Steele will be appointed to the company’s Finance Committee, which will be chaired by Courtney Mather and will oversee the company’s financial matters, including divestitures contemplated by the company’s transformation plan, and make recommendations to the Board regarding such topics.
With these immediate changes, and the expected election of Ryan Berman, in addition to Judith Sprieser, at the 2018 Annual Meeting, Newell Brand’s Board will be expanded to comprise 12 highly qualified and experienced directors, 11 of whom will be independent and all of whom will be experienced leaders.

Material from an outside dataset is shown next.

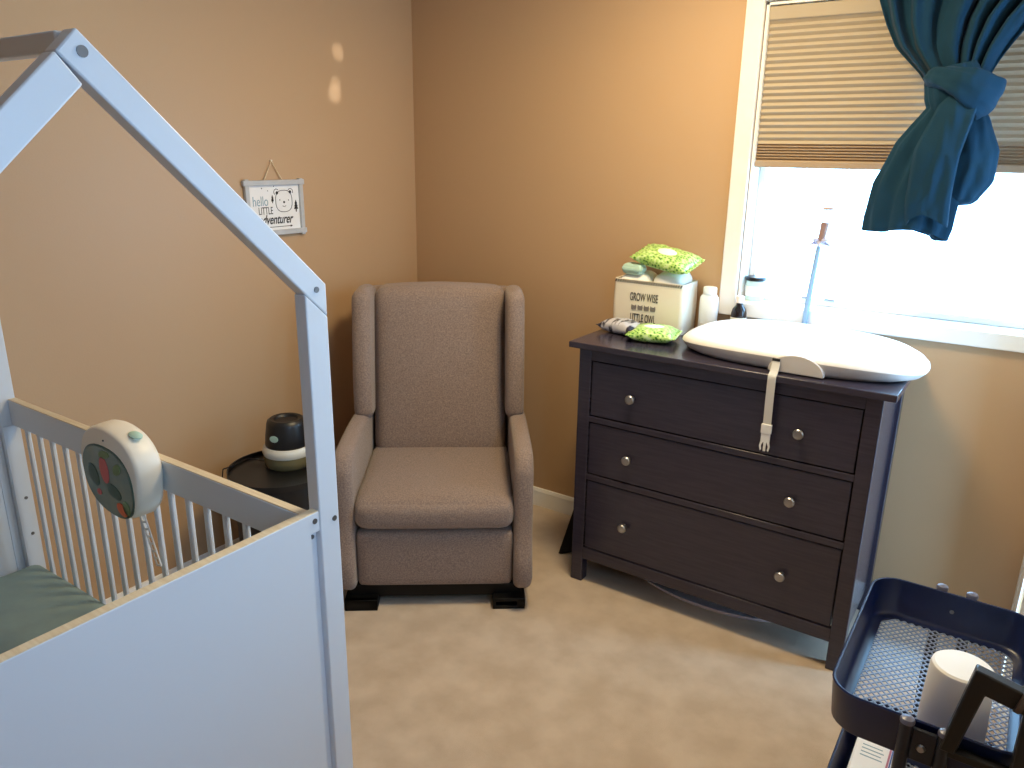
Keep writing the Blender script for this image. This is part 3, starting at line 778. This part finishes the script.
# gathered upper panel: v 0 (top) .. 1 (neck)
fan = [(0, 2.30, -.60, .10), (.25, 2.16, -.560, .030), (.45, 2.06, -.522, -.035), (.62, 1.99, -.492, -.105), (.78, 1.925, -.455, -.150), (.88, 1.88, -.412, -.178), (.95, 1.845, -.376, -.195), (1, 1.80, -.345, -.210)]
def wrk(p, amp=.007, f=13):
    """cloth wrinkles: ridged noise stretched along the hang."""
    q = Vector((p.x*f*1.6, p.y*f*1.2, p.z*f*.55))
    r = 1-abs(noise.noise(q))*2; r2 = noise.noise(q*2.7+Vector((3, 1, 7)))
    d = noise.noise_vector(q*.8)
    return Vector((d.x*amp, -amp*(r*.9+.5*r2), d.z*amp*.5))
def fanpt(u, v):
    z, xa, xb = interp(fan, v)
    ph = u*6.3*2*PI+.8*math.sin(u*9)
    amp = .030*(1-.55*v)
    y = 2.715+amp*math.sin(ph+1.2*math.sin(3*u*PI))+.012*math.sin(ph*2.3+2)*(1-v)-.018*math.sin(u*PI)*v
    x = lerp(xa, xb, u)+.010*math.cos(ph)*(1-.6*v)*math.sin(PI*u)
    return Vector((x, y, z))+wrk(Vector((x, y, z)), .006, 9)
MB().grid(fanpt, 150, 34).build('gathered_panel', 'teal', cu, smooth=80, solid=.003)
def bundle(path, n=72, folds=7, amp=.16, ph=0, twist=0, flat=.5, N=40, hem=0):
    """lofted cloth bundle; path table: t, x, y, z, half width."""
    rings = []
    for i in range(N+1):
        t = i/N; x, y, z, hw = interp(path, t)
        x2, y2, z2, _ = interp(path, min(1, t+.03)); x1, y1, z1, _ = interp(path, max(0, t-.03))
        d = Vector((x2-x1, y2-y1, z2-z1)).normalized(); side = d.cross(Vector((0, 1, 0))).normalized(); dep = Vector((0, 1, 0))
        ring = []
        for k in range(n):
            a = 2*PI*k/n
            m = 1+amp*math.cos(folds*a+ph+twist*t)*(.35+.65*t)+.5*amp*math.cos((folds*2+1)*a+2*ph)
            q = Vector((x, y, z))+side*(hw*m*math.cos(a))+dep*(hw*flat*m*math.sin(a))
            q += wrk(q)
            if hem and t > .9: q += d*hem*math.sin(2*a+ph)*(t-.9)*10
            ring.append(q)
        rings.append(ring)
    if hem:
        c = sum(rings[-1], Vector((0, 0, 0)))/n
        for sc, up_ in ((.93, .004), (.80, .03), (.6, .07)): rings.append([c+(q-c)*sc-d*up_ for q in rings[N]])
    return MB().loft(rings)
# tail: front fall of the knot
tail = [(0, -0.247, 2.700, 1.800, .045), (.2, -0.274, 2.690, 1.730, .068), (.45, -0.312, 2.690, 1.620, .098), (.7, -0.337, 2.695, 1.510, .112), (.9, -0.349, 2.70, 1.415, .112), (1, -0.352, 2.70, 1.385, .108)]
bundle(tail, folds=5, amp=.13, ph=.8, twist=.6, flat=.48, hem=.014).build('tail', 'teal', cu, smooth=80)
# broad front strip lying over the tail
strip_path = [(0, -0.242, 2.650, 1.775, .036), (.15, -0.260, 2.635, 1.735, .050), (.45, -0.288, 2.628, 1.620, .060), (.8, -0.292, 2.636, 1.490, .060), (1, -0.286, 2.645, 1.425, .056)]
bundle(strip_path, folds=3, amp=.07, ph=2.2, twist=.3, flat=.28, hem=.02).build('front_fold', 'teal', cu, smooth=80)
# pouch on the right
pouch = [(0, -0.250, 2.71, 1.770, .030), (.2, -0.230, 2.705, 1.700, .055), (.45, -0.215, 2.70, 1.620, .073), (.7, -0.213, 2.70, 1.550, .072), (.88, -0.220, 2.70, 1.500, .050), (1, -0.230, 2.70, 1.478, .012)]
bundle(pouch, folds=4, amp=.07, ph=.3, twist=.8, flat=.62).build('pouch', 'teal', cu, smooth=80)
# knot: core and wrapped band
core = [(0, -0.297, 2.70, 1.865, .058), (.3, -0.290, 2.695, 1.830, .070), (.6, -0.280, 2.69, 1.785, .072), (1, -0.270, 2.69, 1.735, .060)]
bundle(core, folds=6, amp=.09, ph=1, flat=.62, N=16).build('knot_core', 'teal', cu, smooth=80)
N = 72; n = 30; rings = []
C0 = Vector((-.262, 2.690, 1.800)); ax = Vector((-.42, 0, -.91)).normalized()     # band axis
sd = Vector((ax.z, 0, -ax.x)).normalized()*-1
if sd.x < 0: sd = -sd
for i in range(N+1):
    a = 2*PI*i/N
    rad = sd*(.086*math.cos(a))+Vector((0, 1, 0))*(.062*math.sin(a))
    out = rad.normalized()
    ctr = C0+rad+ax*(.016*math.sin(a+.6)-.012*math.cos(a))
    hw = .040+.016*math.cos(a)
    ring = []
    for k in range(n):
        b_ = 2*PI*k/n
        m = 1+.10*math.cos(5*b_+2*a)+.05*math.cos(9*b_-3*a)
        q = ctr+ax*(hw*m*math.cos(b_))+out*(.019*m*math.sin(b_)); ring.append(q+wrk(q, .005, 16))
    rings.append(ring)
MB().loft(rings, cap=False).build('knot_band', 'teal', cu, smooth=80)

# ------------------------------------------------------------------ wall sign
sg_ = thing('hanging_sign', 'small white framed sign with a bear drawing hanging on the left wall', 'wall sign', (XL, 1.995, 1.285))
y0, y1, z0, z1 = 1.860, 2.132, 1.283, 1.492
MB().box((XL+.004, y0+.008, z0+.008), (XL+.008, y1-.008, z1-.008)).build('print', 'paper', sg_)
MB().box((XL+.002, y0-.008, z1-.020), (XL+.018, y1+.008, z1)).build('top_bar', 'greyframe', sg_, bevel=.002)
MB().box((XL+.002, y0-.008, z0), (XL+.018, y1+.008, z0+.020)).build('bottom_bar', 'greyframe', sg_, bevel=.002)
for ya in (y0-.001, y1-.017):
    MB().box((XL+.002, ya, z0-.006), (XL+.017, ya+.018, z1+.004)).build('side_bar', 'greyframe', sg_, bevel=.002)
MB().tube([(XL+.010, 1.952, z1), (XL+.006, 1.994, 1.562), (XL+.010, 2.036, z1)], .0024, 8).build('twine', 'twine', sg_)
MB().tube([(XL, 1.994, 1.562), (XL+.009, 1.994, 1.563)], .004, 10).build('nail', 'cream', sg_)
XS = XL+.0086
fx = lambda y, z: (XS, y, z)
def sign_text(t, size, y, z, xs, m, bold=0):
    text_mesh(t, size, frame_mtx((XS, y, z), (0, 1, 0), (0, 0, 1)), xs=xs, depth=.0003, bold=bold).build('lettering', m, sg_, smooth=0)
sign_text('hello', .052, 1.928, 1.412, .72, 'paleink')
sign_text('LITTLE', .040, 1.950, 1.376, .58, 'ink')
b = text_mesh('adventurer', .050, Matrix(), xs=.72, depth=.0003, bold=.0008)
for v in b.bm.verts: v.co.x += .28*v.co.y            # slanted script
mm = frame_mtx((XS, 1.998, 1.342), (0, 1, 0), (0, 0, 1))
for v in b.bm.verts: v.co = mm @ v.co
b.build('lettering', 'ink', sg_, smooth=0)
# bear face outline
b = MB(); pts = []
for i in range(48):
    a = 2*PI*i/48; c, s_ = math.cos(a), math.sin(a)
    pts.append(fx(2.040+math.copysign(abs(c)**.75, c)*.040, 1.411+math.copysign(abs(s_)**.75, s_)*.041))
b.tube(pts, .0011, 6, closed=True)
for s in (1, -1):
    b.tube([fx(2.040+s*.034+.012*math.cos(t*.35+(0 if s > 0 else 1.3)-.5), 1.446+.012*math.sin(t*.35+(0 if s > 0 else 1.3)-.5)) for t in range(0, 10)], .0011, 6)
b.tube([fx(2.040+t*.004, 1.390+.0008*t*t) for t in (-2, -1, 0, 1, 2)], .0009, 6)
b.build('bear_outline', 'ink', sg_)
def dot(b, yy, zz, r, n=14):
    return b.lathe([(.0004, 0), (r, 0), (r, .0006), (.0004, .0006)], (0, 0, 0), n, mtx=frame_mtx((XS, yy, zz), (0, 1, 0), (0, 0, 1)))
for nm, yy, zz, r in (('bear_nose', 2.040, 1.407, .0045), ('bear_ear', 2.008, 1.443, .006), ('bear_ear', 2.072, 1.445, .006), ('bear_eye', 2.020, 1.416, .0022), ('bear_eye', 2.062, 1.414, .0022),
                      ('star_dot', 1.965, 1.452, .0018), ('star_dot', 1.995, 1.468, .0018), ('star_dot', 1.938, 1.462, .0022)):
    dot(MB(), yy, zz, r).build(nm, 'ink', sg_, smooth=0)
for yy, zz, q in ((1.985, 1.412, .016), (2.098, 1.378, .024)):
    P = [(-.10, -.45), (.10, -.45), (.10, 0), (.44, 0), (.22, .42), (.36, .42), (.16, .84), (.28, .84), (0, 1.5), (-.28, .84), (-.16, .84), (-.36, .42), (-.22, .42), (-.44, 0), (-.10, 0)]
    MB().prism([(yy+x*q, zz+z*q) for x, z in P], 'x', XS-.0002, XS+.0005).build('tree_print', 'ink', sg_, smooth=0)
MB().prism([(1.93, 1.3135), (2.065, 1.3135), (2.065, 1.310), (2.075, 1.3145), (2.065, 1.319), (2.065, 1.3155), (1.93, 1.3155)], 'x', XS-.0002, XS+.0005).build('arrow_print', 'ink', sg_, smooth=0)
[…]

Ryan Berman and Sprieser, whom the company previously announced an intent to nominate for election, will serve as Board observers until their election at the 2018 Annual Meeting.

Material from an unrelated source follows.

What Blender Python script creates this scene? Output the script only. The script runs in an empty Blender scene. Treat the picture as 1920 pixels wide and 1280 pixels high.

Pursuant to the Agreement, Starboard has agreed to withdraw the company’s slate of directors and vote all of the company’s shares in favor of the Newell Brands nominees at the 2018 Annual Meeting of Shareholders. This agreement will be filed on a Form 8-K with the U.S. Securities and Exchange Commission.
The company has also entered into an Amendment to the Director Appointment and Nomination Agreement with the Icahn Group to facilitate the Agreement with Starboard, which will be filed on a Form 8-K with the U.S. Securities and Exchange Commission.
Goldman Sachs & Co. and Deutsche Bank Securities Inc. are acting as financial advisors to Newell Brands, and Jones Day is acting as legal counsel.
Newell Brands brands include Paper Mate, Sharpie, Dymo, EXPO, Parker, Elmer’s, Coleman, Jostens, Marmot, Rawlings, Oster, Sunbeam, FoodSaver, Mr. Coffee, Rubbermaid Commercial Products, Graco, Baby Jogger, NUK, Calphalon, Rubbermaid, Contigo, First Alert, Waddington and Yankee Candle.
Newell’s Play segment overall includes Berkley, Shakespeare, Abu Garcia, Penn, Ugly Stik, Rawlings, Coleman, Contigo, Marmot, Aerobed, Camping and Sterns. The brands are all part of the Jarden Outdoor segment. Jarden Corp was acquired by Newell in 2016.